On a remote sheep farm in picturesque but rugged Iceland, childless couple Maria (Noomi Rapace) and Ingvar (Hilmir Snær Guðnason) have their workaday lives disrupted when one of their sheep gives birth to a human hybrid. Naming the unnerving creature Ada, they decide to bring it into their home and raise it as their own—a replacement for the child it is heavily implied that they lost some time in the past.

Ensconced in familial bliss, it takes the arrival of Petur (Björn Hlynur Haraldsson), Ingvar’s tearaway brother, to point out just how weird a lamb-headed toddler really is. Just what brought the creature forth? And what is the ominous presence in the nearby mountains that seems to be searching for it?

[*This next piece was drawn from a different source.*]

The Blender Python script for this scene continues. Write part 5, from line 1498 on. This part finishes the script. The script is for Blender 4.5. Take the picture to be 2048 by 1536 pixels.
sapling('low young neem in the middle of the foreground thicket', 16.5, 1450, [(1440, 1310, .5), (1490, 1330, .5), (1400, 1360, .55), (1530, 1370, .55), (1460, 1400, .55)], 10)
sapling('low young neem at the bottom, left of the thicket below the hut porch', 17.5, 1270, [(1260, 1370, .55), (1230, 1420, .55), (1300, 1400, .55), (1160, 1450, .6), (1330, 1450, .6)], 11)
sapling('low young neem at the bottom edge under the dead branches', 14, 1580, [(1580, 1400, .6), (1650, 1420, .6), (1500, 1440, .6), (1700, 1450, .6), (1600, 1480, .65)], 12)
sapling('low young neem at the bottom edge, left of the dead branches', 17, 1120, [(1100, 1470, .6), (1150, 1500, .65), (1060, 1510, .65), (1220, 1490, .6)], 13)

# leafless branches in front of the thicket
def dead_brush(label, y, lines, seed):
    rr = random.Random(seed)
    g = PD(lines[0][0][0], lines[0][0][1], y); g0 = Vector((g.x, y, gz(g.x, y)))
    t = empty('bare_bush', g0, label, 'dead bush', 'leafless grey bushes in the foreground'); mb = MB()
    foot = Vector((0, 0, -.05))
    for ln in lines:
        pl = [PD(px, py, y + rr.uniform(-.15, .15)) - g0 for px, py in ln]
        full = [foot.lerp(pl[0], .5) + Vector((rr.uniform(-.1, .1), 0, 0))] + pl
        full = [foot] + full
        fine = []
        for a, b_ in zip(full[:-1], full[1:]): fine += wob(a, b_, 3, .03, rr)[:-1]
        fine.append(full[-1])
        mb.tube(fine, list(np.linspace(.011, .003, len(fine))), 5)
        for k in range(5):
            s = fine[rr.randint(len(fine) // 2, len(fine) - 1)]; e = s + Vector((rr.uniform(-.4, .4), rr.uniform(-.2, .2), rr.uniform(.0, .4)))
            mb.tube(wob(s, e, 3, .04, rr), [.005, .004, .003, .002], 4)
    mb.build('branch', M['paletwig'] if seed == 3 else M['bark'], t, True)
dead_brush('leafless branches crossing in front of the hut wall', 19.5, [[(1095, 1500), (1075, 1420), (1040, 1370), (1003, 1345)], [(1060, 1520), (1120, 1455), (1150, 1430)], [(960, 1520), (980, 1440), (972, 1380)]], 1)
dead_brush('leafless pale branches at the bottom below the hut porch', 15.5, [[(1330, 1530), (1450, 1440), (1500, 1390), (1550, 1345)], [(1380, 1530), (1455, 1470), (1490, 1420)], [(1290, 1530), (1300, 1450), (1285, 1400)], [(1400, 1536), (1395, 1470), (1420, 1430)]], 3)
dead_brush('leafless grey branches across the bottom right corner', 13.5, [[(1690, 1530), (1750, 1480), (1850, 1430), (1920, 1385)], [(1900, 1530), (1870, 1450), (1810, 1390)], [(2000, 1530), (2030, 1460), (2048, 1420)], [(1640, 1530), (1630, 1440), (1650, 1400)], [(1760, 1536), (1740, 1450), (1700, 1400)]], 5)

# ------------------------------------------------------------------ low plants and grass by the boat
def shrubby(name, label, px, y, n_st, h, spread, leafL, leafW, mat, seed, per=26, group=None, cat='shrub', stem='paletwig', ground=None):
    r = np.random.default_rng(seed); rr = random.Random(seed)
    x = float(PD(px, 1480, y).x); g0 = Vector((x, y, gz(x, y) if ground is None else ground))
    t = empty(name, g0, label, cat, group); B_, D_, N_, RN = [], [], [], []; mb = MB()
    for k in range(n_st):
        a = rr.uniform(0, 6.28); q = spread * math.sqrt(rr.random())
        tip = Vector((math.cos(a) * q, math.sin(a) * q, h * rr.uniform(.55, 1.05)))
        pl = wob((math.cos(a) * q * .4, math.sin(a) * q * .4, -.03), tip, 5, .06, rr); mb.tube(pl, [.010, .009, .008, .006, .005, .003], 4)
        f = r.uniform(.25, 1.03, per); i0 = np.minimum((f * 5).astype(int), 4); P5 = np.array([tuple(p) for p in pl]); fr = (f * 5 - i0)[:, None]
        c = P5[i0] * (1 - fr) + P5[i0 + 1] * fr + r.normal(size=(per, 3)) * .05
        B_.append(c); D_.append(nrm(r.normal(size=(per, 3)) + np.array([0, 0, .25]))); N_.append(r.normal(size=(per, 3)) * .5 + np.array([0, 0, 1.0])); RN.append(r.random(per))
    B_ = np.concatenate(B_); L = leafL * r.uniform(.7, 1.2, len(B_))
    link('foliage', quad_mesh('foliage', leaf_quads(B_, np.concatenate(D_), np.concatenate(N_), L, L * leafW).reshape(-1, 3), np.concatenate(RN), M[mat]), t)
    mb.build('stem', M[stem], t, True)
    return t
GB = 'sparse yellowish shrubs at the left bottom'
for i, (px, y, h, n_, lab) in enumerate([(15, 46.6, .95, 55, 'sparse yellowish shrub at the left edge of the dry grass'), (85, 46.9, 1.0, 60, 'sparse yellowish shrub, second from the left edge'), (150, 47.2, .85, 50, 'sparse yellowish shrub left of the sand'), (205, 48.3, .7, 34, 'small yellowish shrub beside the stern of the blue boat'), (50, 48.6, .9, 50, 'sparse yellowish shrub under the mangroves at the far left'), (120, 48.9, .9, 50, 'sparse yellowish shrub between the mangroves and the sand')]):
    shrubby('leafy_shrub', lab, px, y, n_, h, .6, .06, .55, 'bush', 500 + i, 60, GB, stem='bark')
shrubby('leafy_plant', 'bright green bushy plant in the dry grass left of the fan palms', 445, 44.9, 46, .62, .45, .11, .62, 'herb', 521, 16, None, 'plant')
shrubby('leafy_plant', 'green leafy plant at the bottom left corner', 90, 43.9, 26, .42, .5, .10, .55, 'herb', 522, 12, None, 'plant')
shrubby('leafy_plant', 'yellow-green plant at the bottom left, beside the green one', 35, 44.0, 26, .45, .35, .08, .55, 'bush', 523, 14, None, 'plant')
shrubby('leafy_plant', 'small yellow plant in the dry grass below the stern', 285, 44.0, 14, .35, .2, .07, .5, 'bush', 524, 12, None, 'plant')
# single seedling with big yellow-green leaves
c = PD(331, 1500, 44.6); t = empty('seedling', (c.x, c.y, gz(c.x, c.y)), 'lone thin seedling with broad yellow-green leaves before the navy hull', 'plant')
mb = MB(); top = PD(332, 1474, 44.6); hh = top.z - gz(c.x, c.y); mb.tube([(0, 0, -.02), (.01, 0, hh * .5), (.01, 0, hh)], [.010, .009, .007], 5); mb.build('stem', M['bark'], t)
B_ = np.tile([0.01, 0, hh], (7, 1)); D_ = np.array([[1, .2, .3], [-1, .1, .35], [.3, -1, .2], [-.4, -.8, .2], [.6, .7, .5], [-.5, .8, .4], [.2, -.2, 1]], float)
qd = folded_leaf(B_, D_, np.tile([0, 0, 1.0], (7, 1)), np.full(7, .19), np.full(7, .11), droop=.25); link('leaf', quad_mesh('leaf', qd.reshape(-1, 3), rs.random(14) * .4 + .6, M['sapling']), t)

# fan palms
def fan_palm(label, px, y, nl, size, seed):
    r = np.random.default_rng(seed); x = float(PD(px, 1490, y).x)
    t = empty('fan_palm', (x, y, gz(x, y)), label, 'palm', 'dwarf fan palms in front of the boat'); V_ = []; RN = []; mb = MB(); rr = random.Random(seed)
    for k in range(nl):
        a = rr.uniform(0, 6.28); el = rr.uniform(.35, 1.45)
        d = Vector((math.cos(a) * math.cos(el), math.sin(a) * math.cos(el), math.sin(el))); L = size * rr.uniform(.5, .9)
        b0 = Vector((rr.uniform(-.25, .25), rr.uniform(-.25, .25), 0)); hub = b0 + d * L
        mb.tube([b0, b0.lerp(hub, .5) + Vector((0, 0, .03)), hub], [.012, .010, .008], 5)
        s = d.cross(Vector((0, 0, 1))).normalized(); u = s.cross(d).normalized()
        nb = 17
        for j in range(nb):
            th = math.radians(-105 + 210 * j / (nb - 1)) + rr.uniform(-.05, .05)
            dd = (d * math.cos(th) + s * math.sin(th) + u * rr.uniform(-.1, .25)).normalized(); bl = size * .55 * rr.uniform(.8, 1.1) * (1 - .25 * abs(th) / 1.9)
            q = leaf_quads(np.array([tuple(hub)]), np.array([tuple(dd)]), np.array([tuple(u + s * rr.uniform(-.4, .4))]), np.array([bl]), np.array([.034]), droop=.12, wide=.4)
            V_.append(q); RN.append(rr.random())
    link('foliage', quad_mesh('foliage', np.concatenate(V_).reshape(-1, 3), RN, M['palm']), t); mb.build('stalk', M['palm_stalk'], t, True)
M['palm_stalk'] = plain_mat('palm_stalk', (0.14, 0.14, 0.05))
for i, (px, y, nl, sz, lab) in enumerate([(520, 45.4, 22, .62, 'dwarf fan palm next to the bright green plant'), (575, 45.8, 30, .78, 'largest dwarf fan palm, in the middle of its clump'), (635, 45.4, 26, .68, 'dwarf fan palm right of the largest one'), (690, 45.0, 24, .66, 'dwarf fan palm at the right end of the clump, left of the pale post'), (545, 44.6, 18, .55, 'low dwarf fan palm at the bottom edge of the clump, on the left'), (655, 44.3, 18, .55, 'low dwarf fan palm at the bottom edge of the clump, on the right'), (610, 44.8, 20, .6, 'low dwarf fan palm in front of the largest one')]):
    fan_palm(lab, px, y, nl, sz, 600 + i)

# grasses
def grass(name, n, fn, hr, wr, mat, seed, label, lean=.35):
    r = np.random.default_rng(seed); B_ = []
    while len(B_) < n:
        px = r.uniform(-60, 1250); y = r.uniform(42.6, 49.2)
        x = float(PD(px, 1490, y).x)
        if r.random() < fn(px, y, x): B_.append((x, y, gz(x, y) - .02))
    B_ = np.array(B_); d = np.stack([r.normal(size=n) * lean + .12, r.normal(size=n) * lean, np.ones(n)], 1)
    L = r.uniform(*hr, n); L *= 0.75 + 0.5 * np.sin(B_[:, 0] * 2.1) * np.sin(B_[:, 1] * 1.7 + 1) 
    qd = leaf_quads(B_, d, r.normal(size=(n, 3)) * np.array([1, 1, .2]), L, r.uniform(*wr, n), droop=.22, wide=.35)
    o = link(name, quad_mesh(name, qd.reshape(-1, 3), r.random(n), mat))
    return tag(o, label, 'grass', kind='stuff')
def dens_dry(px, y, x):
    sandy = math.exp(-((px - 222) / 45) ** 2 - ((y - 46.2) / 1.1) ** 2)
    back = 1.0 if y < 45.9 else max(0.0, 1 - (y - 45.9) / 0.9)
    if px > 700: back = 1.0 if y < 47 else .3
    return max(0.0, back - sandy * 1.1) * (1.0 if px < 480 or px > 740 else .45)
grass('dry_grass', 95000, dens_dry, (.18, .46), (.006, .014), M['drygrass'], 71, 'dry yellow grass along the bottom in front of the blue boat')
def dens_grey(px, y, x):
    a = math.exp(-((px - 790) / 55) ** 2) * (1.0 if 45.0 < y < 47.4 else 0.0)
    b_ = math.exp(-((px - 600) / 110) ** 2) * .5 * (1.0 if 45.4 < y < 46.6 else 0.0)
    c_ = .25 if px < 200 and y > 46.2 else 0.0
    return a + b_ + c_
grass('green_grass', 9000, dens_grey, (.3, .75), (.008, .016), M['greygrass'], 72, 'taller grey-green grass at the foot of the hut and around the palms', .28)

Lamb is being marketed as a horror movie and while it certainly borrows some tones from that genre, anyone expecting a conventional fright flick is going to come away confused. Even for an A24 joint, Lamb colours outside the commonly accepted genre lines, touching on notes of folk horror and luxuriating in the chilly, bleak atmosphere of its location. Its story wrings a lot of mileage out of the empty, unnerving presence of the flocks of sheep that drift in and out of the story, a mute Greek chorus to witness a story that unfolds at a gradual, near-glacial pace. That story is a meditation on loss, love, grief, and parenthood, told through long silences and carefully constructed tableaux.